Lady Musgrave is the archetypal desert island of literature and movies – beautiful, but you wouldn’t want to be shipwrecked there (you can camp for up to 21 days at certain times of the year, but you must bring your own food and water).
For about six months the island is home to white-capped noddy terns, which make an annual pilgrimage from Japan to nest in the Pisonia trees. This is the sort of symbiosis in which nature seems to specialise – the trees provide nesting sites and the birds’ poo provides nutrients (the island’s ‘soil’ is largely composed of crushed coral and all rainwater and nutrients seep through to the sea below).
So far, so co-operative – but the trees aren’t satisfied with bird scat. During the spring they produce extremely sticky flowers which litter the forest floor, and if a bird steps on one there’s a good chance it will get stuck, die of thirst, and start to decompose – providing more nutrients for the tree’s hungry roots.
The guided tour crosses the island’s cool, leafy interior and emerges on the other side before returning in a semi-circle along the coral-strewn shore. During green turtle nesting season you’re likely to see turtle tracks on the softer sand, while in the shallows you might spot turtles, black-tipped reef sharks, and stingrays. Phase two in the tour is a cruise over the reef on a glass-bottomed tender.
This boat has almost no draw, so in its skilled pilot’s hands it can pass inches above the coral without damaging or disturbing it. The formations this far south in the Great Barrier Reef are primarily green, so it’s not the kaleidoscope of colour you find in reefs off Port Douglas or in the Pacific Islands, but everyone aboard is captivated and eagle-eyed passengers may spot green turtles at rest in the divots of the brain-shaped coral mounds.
Last, it’s a healthy buffet lunch on the mega-yacht-sized pontoon before getting kitted out for an afternoon’s snorkelling. All abilities are represented, from absolute novices –the friendly Lady Musgrave team show them the ropes with the aid of a flotation ring – through to experienced snorkellers and scuba divers.

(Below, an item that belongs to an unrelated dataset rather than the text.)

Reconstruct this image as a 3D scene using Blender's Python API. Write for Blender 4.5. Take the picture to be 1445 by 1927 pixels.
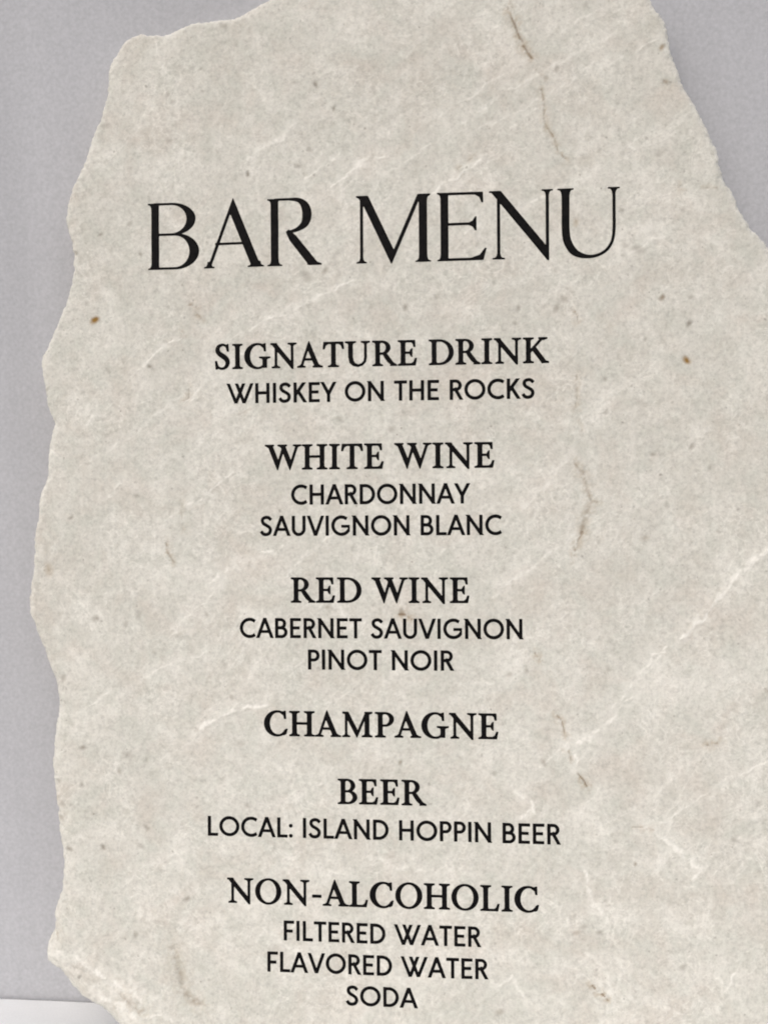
import bpy, math
import numpy as np
from mathutils import Matrix, Vector, Euler

for o in list(bpy.data.objects):
    bpy.data.objects.remove(o)
S = bpy.context.scene
COL = S.collection
rad = math.radians

# ------------------------------------------------------------------ camera
W0, H0 = 1445.0, 1927.0          # size of the photograph, the unit the outline was traced in
FPX = 2000.0                     # focal length in those pixels
DIST = 0.50                      # camera to stone
YAW = rad(5.7)
ROLL = rad(0.36)
LEAN = rad(5.4)                  # the stone leans back against the wall
MM = 0.001

Fd = Vector((-math.sin(YAW), math.cos(YAW), 0))
Rt = Vector((math.cos(YAW), math.sin(YAW), 0))
Up = Vector((0, 0, 1))
Rt2 = Rt * math.cos(ROLL) - Up * math.sin(ROLL)
Up2 = Rt * math.sin(ROLL) + Up * math.cos(ROLL)
ZC = 0.2711                      # height of the aimed point above the stone's foot, along the stone
CAM_L = Vector((0, 0, ZC)) - Fd * DIST
RL = Matrix.Rotation(-LEAN, 4, 'X')
cm = Matrix.Identity(4)
for i in range(3):
    cm[i][0] = Rt2[i]; cm[i][1] = Up2[i]; cm[i][2] = -Fd[i]; cm[i][3] = CAM_L[i]
cam_d = bpy.data.cameras.new('camera')
cam = bpy.data.objects.new('camera', cam_d)
COL.objects.link(cam)
cam.matrix_world = RL @ cm
cam_d.sensor_fit = 'VERTICAL'
cam_d.sensor_height = 36.0
cam_d.sensor_width = 27.0
cam_d.lens = FPX / H0 * 36.0
cam_d.clip_start = 0.01
cam_d.clip_end = 200
cam_d.dof.use_dof = True
cam_d.dof.focus_distance = DIST
cam_d.dof.aperture_fstop = 11.0
S.camera = cam


def ray(px, py):
    return (Fd + Rt2 * ((px - W0 / 2) / FPX) - Up2 * ((py - H0 / 2) / FPX))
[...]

While the outer part of the reef delivers parrot fish and several other fish species, if you have the stamina it’s worth flippering to the little channel that feeds into the ‘aquarium’ – an aquamarine hollow that teems with fish species and unusually colourful coral formations.
The plot of land on which the Turtle Sands resort now sits first opened as a caravan park in the 1970s. The NRMA purchased the land a few years back and set about constructing this resort, careful to consult locals and environmental experts along the way.
It sits cheek-by-jowl with Mon Repos Beach and its famous nesting turtles, an excellent reason to stay there in itself, but Turtle Sands also makes a handy base from which to explore the Bundaberg region.
The resort provides a variety of accommodation from tent sites up to large and well-appointed cabins, plus it has EV chargers on site, a camp kitchen, and several private beach access points.
The resort’s centrepiece, however, is its 440,000-litre turtle-shaped saltwater pool. The climate, especially in summer, means that once you’re in the pool you don’t want to get out.
There’s unlimited wi-fi access throughout the resort, including poolside, so whether the kids want to play Roblox or you need to send a work email, you’re always connected. The Turtle Sands reception office opens at 8am and the staff can whip you up a proper espresso coffee.